Insgesamt war die Studienreise sehr interessant und gut organisiert. Wir erhielten einen umfänglichen Einblick in sehr viele Politikfelder. Auch der Empfang unserer kleinen Delegation im Rathaus von San Francisco zu Ehren des Tages der Deutschen Einheit ist erwähnenswert. Seit 14 Jahren wird die deutsche Fahne zum Nationalfeiertag am 3. Oktober auf dem Balkon des Rathauses in San Francisco gehisst. Zu diesem Anlass erhielt in einer kleinen Feierstunde der neue deutsche Generalkonsul sein Zulassungsschreiben durch den stellv. Bürgermeister. Leider ging die zwar anstrengende, aber sehr schöne Zeit viel zu schnell vorbei. Ich bin gespannt, wie das Projekt zur dualen Ausbildung zwischen Nevada und Sachsen-Anhalt gelingt. Die Kontakte sind geknüpft.

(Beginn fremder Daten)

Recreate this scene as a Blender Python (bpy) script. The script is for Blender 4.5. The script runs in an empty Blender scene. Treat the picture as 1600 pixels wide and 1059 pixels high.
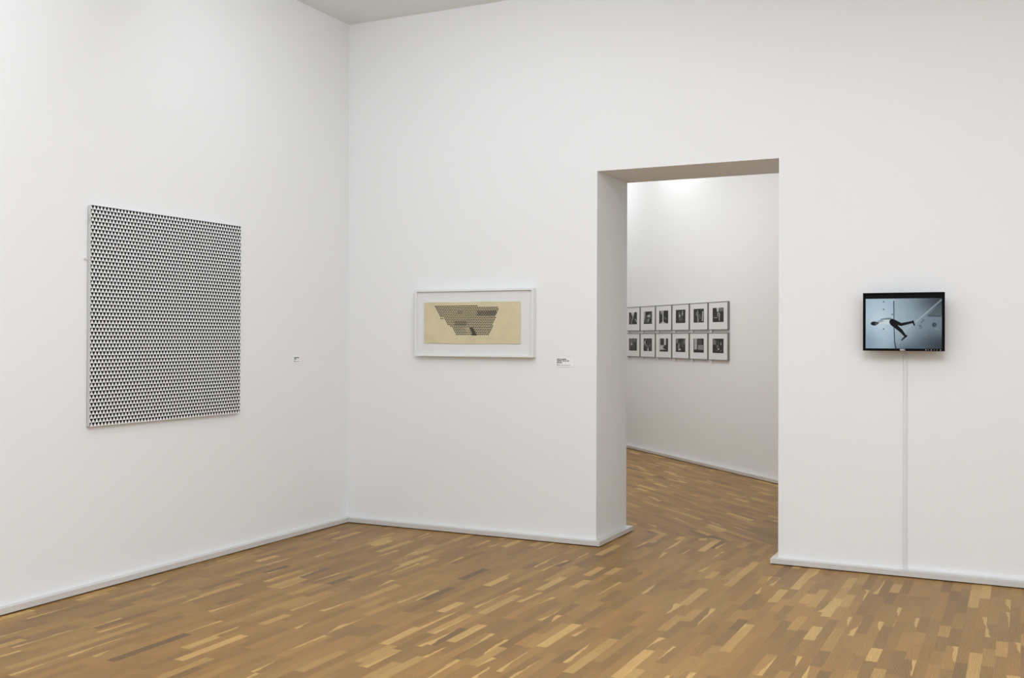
import bpy, bmesh, math, random
import numpy as np
from mathutils import Matrix, Vector

sc = bpy.context.scene
COL = sc.collection
R = math.radians

# ------------------------------------------------------------------ camera
YAW, PITCH, ROLL = R(-26.172), R(0.3758), R(0.2265)
fwd = Vector((math.sin(YAW)*math.cos(PITCH), math.cos(YAW)*math.cos(PITCH), math.sin(PITCH)))
rgt = Vector((math.cos(YAW), -math.sin(YAW), 0))
upv = rgt.cross(fwd)
r2 = rgt*math.cos(ROLL) + upv*math.sin(ROLL)
u2 = -rgt*math.sin(ROLL) + upv*math.cos(ROLL)
cam_d = bpy.data.cameras.new('camera')
cam_d.sensor_fit = 'HORIZONTAL'; cam_d.sensor_width = 36.0
cam_d.lens = 36.7378
cam_d.shift_y = -11.845/1600
cam_d.clip_start = 0.05
cam = bpy.data.objects.new('camera', cam_d); COL.objects.link(cam)
m = Matrix.Identity(4)
for i in range(3):
    m[i][0] = r2[i]; m[i][1] = u2[i]; m[i][2] = -fwd[i]
m.translation = Vector((5.3001, -7.5438, 1.6))
cam.matrix_world = m
sc.camera = cam

# ------------------------------------------------------------------ world, exposure, lights
sc.view_settings.view_transform = 'Standard'
sc.view_settings.look = 'None'
sc.view_settings.exposure = 0.0
sc.view_settings.gamma = 1.0
sc.view_settings.use_curve_mapping = False
w = bpy.data.worlds.new('world'); sc.world = w
w.use_nodes = True
w.node_tree.nodes['Background'].inputs[0].default_value = (0.8, 0.9, 1.0, 1)
w.node_tree.nodes['Background'].inputs[1].default_value = 0.3

def area(name, loc, size, power, color=(1, 1, 1), rot=(0, 0, 0), spread=180):
    d = bpy.data.lights.new(name, 'AREA'); d.shape = 'RECTANGLE'
    d.size, d.size_y = size; d.energy = power; d.color = color; d.spread = R(spread)
    o = bpy.data.objects.new(name, d); COL.objects.link(o)
    o.location = loc; o.rotation_euler = rot
    return o
# lamps of the exhibition room: soft ceiling fields, strips washing the walls, plus an added fill light on the right
LAMP = (0.834, 0.909, 0.995)          # cool daylight tubes; the oak floor warms the room back to neutral
area('ceiling_light_field', (4.6, -5.0, 4.28), (2.6, 3.2), 174, LAMP)
area('right_ceiling_light', (6.6, -6.2, 4.28), (1.4, 3.0), 48, LAMP)
area('back_wall_light_strip', (4.0, -1.6, 4.28), (6.0, 0.5), 17, LAMP)
area('corner_wall_washer', (1.8, -2.4, 4.2), (2.0, 0.5), 18, LAMP, (R(60), 0, 0))
spot_dir = Vector((5.5, 0, 1.9)) - Vector((2.2, -4.8, 4.15))
area('track_spot', (2.2, -4.8, 4.15), (1.1, 0.7), 18, LAMP, spot_dir.to_track_quat('-Z', 'Y').to_euler())
area('left_wall_washer', (1.6, -5.6, 4.2), (0.4, 4.0), 40, LAMP, (0, R(75), 0))
area('added_right_fill', (8.1, -6.5, 3.0), (4.0, 2.0), 64, LAMP, (R(90), 0, R(90)))  # unseen fill light added to brighten from the right, no known source
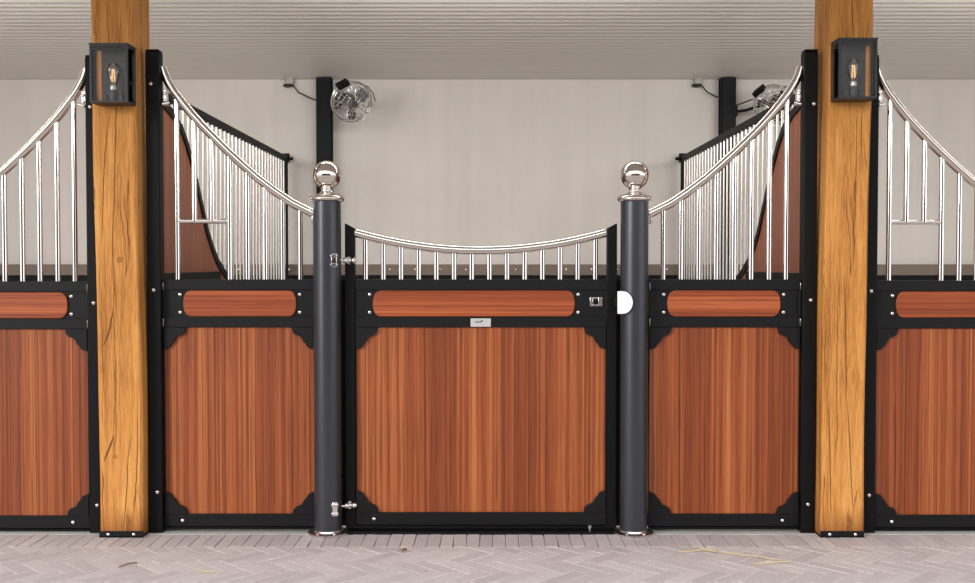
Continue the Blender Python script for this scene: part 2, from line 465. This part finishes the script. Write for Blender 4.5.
# ------------------------------------------------------------------ black square posts beside the beams
def square_post(x0, x1, bolts, label, top=2.535):
    t = empty('steel_post', ((x0+x1)/2, 0, 0)); tag(t, label, 'post')
    hw = (x1-x0)/2
    MB().box(-hw, hw, -.035, .038, 0, top-.012).build('post', M['black'], t, bevel=.006, seg=3)
    MB().box(-hw+.001, hw-.001, -.034, .037, top-.012, top).build('cap', M['black'], t, bevel=.008, seg=3)
    for bx, bz in bolts: screw(t, bx-(x0+x1)/2, -.035, bz, .011, 'bolt', 'satin')
square_post(-1.752, -1.680, ((-1.722, 2.355), (-1.716, 1.281), (-1.706, .218)), 'black square post on the right flank of the left oak pillar')
square_post(1.680, 1.752, ((1.729, 2.251), (1.721, 1.229), (1.715, .154)), 'black square post on the left flank of the right oak pillar')
square_post(-2.066, -1.984, ((-2.038, 2.235), (-2.030, 1.213), (-2.022, .149)), 'narrow dark post on the left flank of the left oak pillar', 2.505)
square_post(1.984, 2.070, ((2.036, 1.276), (2.036, .202)), 'narrow dark post on the right flank of the right oak pillar', 2.505)

# ------------------------------------------------------------------ stall fronts
RAIL = [(.881, 1.682), (.90, 1.690), (.997, 1.738), (1.085, 1.797), (1.18, 1.869), (1.255, 1.935), (1.326, 2.0), (1.40, 2.072), (1.467, 2.141), (1.525, 2.205), (1.576, 2.268), (1.62, 2.326), (1.648, 2.374), (1.664, 2.408), (1.6775, 2.452)]
RAIL = [(a-.881, b) for a, b in RAIL]
def interp(tab, x):
    for (a, b), (c, d) in zip(tab, tab[1:]):
        if a <= x <= c: return b+(d-b)*(x-a)/(c-a)
    return tab[-1][1]
GUS = [(0, 0), (.115, 0), (.114, -.014), (.109, -.028), (.099, -.038), (.086, -.043), (.074, -.047), (.066, -.054), (.061, -.064), (.056, -.075), (.048, -.083), (.041, -.090), (.037, -.100), (.027, -.109), (.012, -.114), (0, -.115)]
def gusset(parent, cx, cz, sx, sz, y=-.006):
    pts = [(cx+sx*a, cz-sz*b*-1) for a, b in GUS]
    return MB().prism(pts, y, .02).build('corner_bracket', M['frame'], parent, bevel=.0015)
def inlay_poly(x0, x1, z0, z1, d=.036):
    n = 8; P = []
    zc = (z0+z1)/2; h = (z1-z0)/2
    f = lambda q: (max(0, 1-abs(q)**2.1))**.5
    for k in range(n*2+1):
        q = -1+k/n; P.append((x1-d+d*f(q), zc+h*q))
    for k in range(n*2+1):
        q = 1-k/n; P.append((x0+d-d*f(q), zc+h*q))
    return P
Z_TOP, Z_R1, Z_R2, Z_W1, Z_W0, Z_B = 1.336, 1.281, 1.139, 1.084, .094, .027
def lower_front(t, x0, x1, screws, label_inlay=True, bolt_xs=(), zb=0.0, stile=0.0):
    """shared lower part: rails, boards, inlay and brackets between x0 and x1"""
    yf = 0.0
    f = MB()
    f.box(x0, x1, yf, yf+.045, Z_R1, Z_TOP)
    f.box(x0, x1, yf, yf+.045, Z_W1, Z_R2)
    f.box(x0, x1, yf, yf+.045, Z_B+zb, Z_W0+zb)
    f.box(x0, x0+.006, yf+.002, yf+.045, 0.024, Z_TOP); f.box(x1-.006, x1, yf+.002, yf+.045, .024, Z_TOP)
    f.build('frame', M['frame'], t, bevel=.0025)
    MB().box(x0+.004, x1-.004, yf-.006, yf+.040, .013+zb, Z_B+zb-.003).build('sill', M['black'], t, bevel=.002)
    MB().box(x0+.006, x1-.006, yf+.014, yf+.036, Z_W0+zb-.01, Z_W1+.01).build('wood_panel', M['wood'], t)
    MB().box(x0+.006, x1-.006, yf+.008, yf+.032, Z_R2-.01, Z_R1+.01).build('end_plate', M['frame'], t)
    (sa, sb) = screws
    MB().prism(inlay_poly(sa+.018, sb-.018, Z_R2+.002, Z_R1-.003), yf-.002, yf+.01).build('wood_inlay', M['inlay'], t, bevel=.003)
    for sx in screws:
        screw(t, sx, yf+.008, 1.257); screw(t, sx, yf+.008, 1.163)
    for bx in bolt_xs: screw(t, bx, yf, .060+zb, .0105)
    gusset(t, x0+.004, Z_W1, 1, 1); gusset(t, x1-.004, Z_W1, -1, 1)
    gusset(t, x0+.004, Z_W0+zb, 1, -1); gusset(t, x1-.004, Z_W0+zb, -1, -1)

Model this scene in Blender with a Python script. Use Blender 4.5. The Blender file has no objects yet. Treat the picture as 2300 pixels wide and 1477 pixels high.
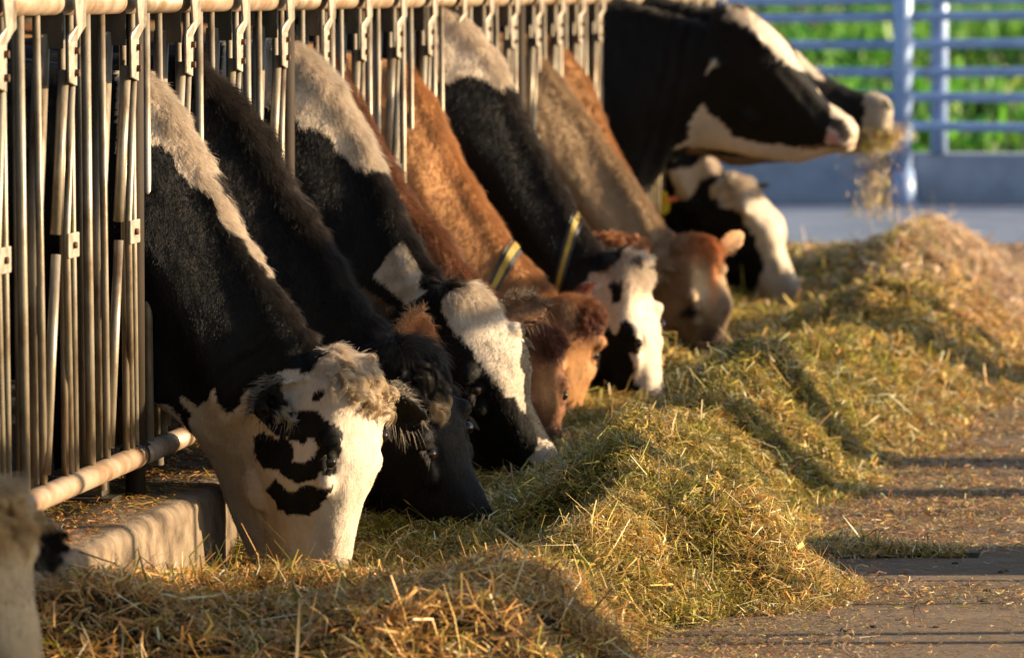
import bpy, math, random
import numpy as np
from mathutils import Vector, Matrix
from mathutils.bvhtree import BVHTree
R = math.radians
rng = np.random.default_rng(7)
random.seed(7)
S = bpy.context.scene
# ---------------------------------------------------------------- camera, sky, sun, exposure
CAMH = 1.5
F = 11500.0                    # focal length in photo pixels (2300 wide)
YAW, PITCH = 7.857, 3.776      # degrees to the left of the fence line, degrees down
cd = bpy.data.cameras.new('camera'); cam = bpy.data.objects.new('camera', cd); S.collection.objects.link(cam)
cam.location = (0, 0, CAMH); cam.rotation_euler = (R(90 - PITCH), 0, R(YAW))
cd.sensor_width = 36; cd.lens = F * 36 / 2300; cd.clip_end = 900
cd.dof.use_dof = True; cd.dof.focus_distance = 12.7; cd.dof.aperture_fstop = 5.6
S.camera = cam
SUN_EL, SUN_AZ = 14.5, 11.0     # azimuth measured from +x towards +y
S.world = bpy.data.worlds.new('World'); S.world.use_nodes = True
wn = S.world.node_tree; bg = wn.nodes['Background']
sky = wn.nodes.new('ShaderNodeTexSky'); sky.sky_type = 'NISHITA'; sky.sun_disc = False
sky.sun_elevation = R(SUN_EL); sky.sun_rotation = R(90 - SUN_AZ)
wn.links.new(sky.outputs[0], bg.inputs[0]); bg.inputs[1].default_value = 0.088
sd = bpy.data.lights.new('sun', 'SUN'); sd.energy = 5.0; sd.angle = R(0.5); sd.color = (1.0, 0.77, 0.49)
so = bpy.data.objects.new('sun', sd); S.collection.objects.link(so)
tosun = Vector((math.cos(R(SUN_EL)) * math.cos(R(SUN_AZ)), math.cos(R(SUN_EL)) * math.sin(R(SUN_AZ)), math.sin(R(SUN_EL))))
so.rotation_euler = tosun.to_track_quat('Z', 'Y').to_euler(); so.location = (6, 12, 6)
S.view_settings.view_transform = 'Standard'; S.view_settings.look = 'None'
S.view_settings.exposure = 1.38; S.view_settings.gamma = 1.0
S.cycles.use_denoising = True
S.cycles.max_bounces = 6; S.cycles.diffuse_bounces = 3; S.cycles.glossy_bounces = 2; S.cycles.transmission_bounces = 4
S.cycles.caustics_reflective = False; S.cycles.caustics_refractive = False

# ---------------------------------------------------------------- photo pixel <-> world
_e = cam.rotation_euler.to_matrix()
MC = np.array(_e)              # columns: right, up, back
def world_at(px, py, Y):
    """point seen at photo pixel (px,py) on the plane y=Y"""
    d = MC @ np.array([(px - 1150) / F, (738.5 - py) / F, -1.0])
    t = Y / d[1]
    return np.array([d[0] * t, Y, CAMH + d[2] * t])
def fence_Y(px, X=-2.6):
    d = MC @ np.array([(px - 1150) / F, 0, -1.0])
    return X / d[0] * d[1]
def to_px(V):
    V = np.asarray(V, float); q = (V - np.array([0, 0, CAMH])) @ MC
    return np.stack([1150 + F * q[:, 0] / -q[:, 2], 738.5 - F * q[:, 1] / -q[:, 2]], 1)

# ---------------------------------------------------------------- noise
def _h(i, j, k, s):
    n = (i * 374761393 + j * 668265263 + k * 2147483647 + s * 1274126177) & 0xffffffff
    n = ((n ^ (n >> 13)) * 1274126177) & 0xffffffff
    return ((n ^ (n >> 16)) & 0xffff) / 65535.0
def noise(P, scale=1.0, s=0):
    P = np.asarray(P, float) * scale
    I = np.floor(P).astype(np.int64); f = P - I; f = f * f * (3 - 2 * f)
    r = 0
    for a in (0, 1):
        for b in (0, 1):
            for c in (0, 1):
                w = (f[:, 0] if a else 1 - f[:, 0]) * (f[:, 1] if b else 1 - f[:, 1]) * (f[:, 2] if c else 1 - f[:, 2])
                r = r + w * _h(I[:, 0] + a, I[:, 1] + b, I[:, 2] + c, s)
    return r * 2 - 1
def fbm(P, scale=1.0, s=0, o=3):
    r = 0
    for k in range(o): r = r + noise(P, scale * 2 ** k, s + k * 17) * .5 ** k
    return r
def inpoly(P, poly):
    x, y = P[:, 0], P[:, 1]; inside = np.zeros(len(P), bool); n = len(poly)
    for i in range(n):
        x1, y1 = poly[i]; x2, y2 = poly[(i + 1) % n]
        if y1 == y2: continue
        c = ((y1 > y) != (y2 > y)) & (x < (x2 - x1) * (y - y1) / (y2 - y1) + x1)
        inside ^= c
    return inside
def polyline(pts, n, smooth=True):
    p = np.array(pts, float); d = np.r_[0, np.cumsum(np.linalg.norm(np.diff(p, axis=0), axis=1))]
    t = np.linspace(0, d[-1], n * 6)
    q = np.stack([np.interp(t, d, p[:, k]) for k in range(p.shape[1])], 1)
    if smooth:
        w = max(1, int(n * 6 / len(pts) * .45)); ker = np.hanning(2 * w + 3)[1:-1]; ker /= ker.sum()
        qp = np.concatenate([2 * q[0] - q[1:w + 1][::-1], q, 2 * q[-1] - q[-w - 1:-1][::-1]])
        q = np.stack([np.convolve(qp[:, k], ker, 'valid') for k in range(p.shape[1])], 1)
    idx = np.linspace(0, len(q) - 1, n)
    return np.stack([np.interp(idx, np.arange(len(q)), q[:, k]) for k in range(p.shape[1])], 1)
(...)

Partnerschaft der Parlamente (PdP) wurde zum Abschluss einer Studienfahrt deutscher Landtagsabgeordneter nach San Francisco 1983 gegründet und hat zur Zeit rund 340 Mitglieder aus Deutschland, Österreich, den USA und der Schweiz. Die Mitgliedschaft setzt sich annähernd zu gleichen Teilen aus Parlamentariern und Nichtparlamentariern zusammen. Die PdP arbeitet eng mit der National Conference of State Legislatures (NCSL) in den USA zusammen. Bei der NCSL handelt es sich um den wichtigsten Dachverband der amerikanischen Landtage, in dem ca. 7.500 Abgeordnete und 20.000 Mitarbeiter der Parlamente organisiert sind.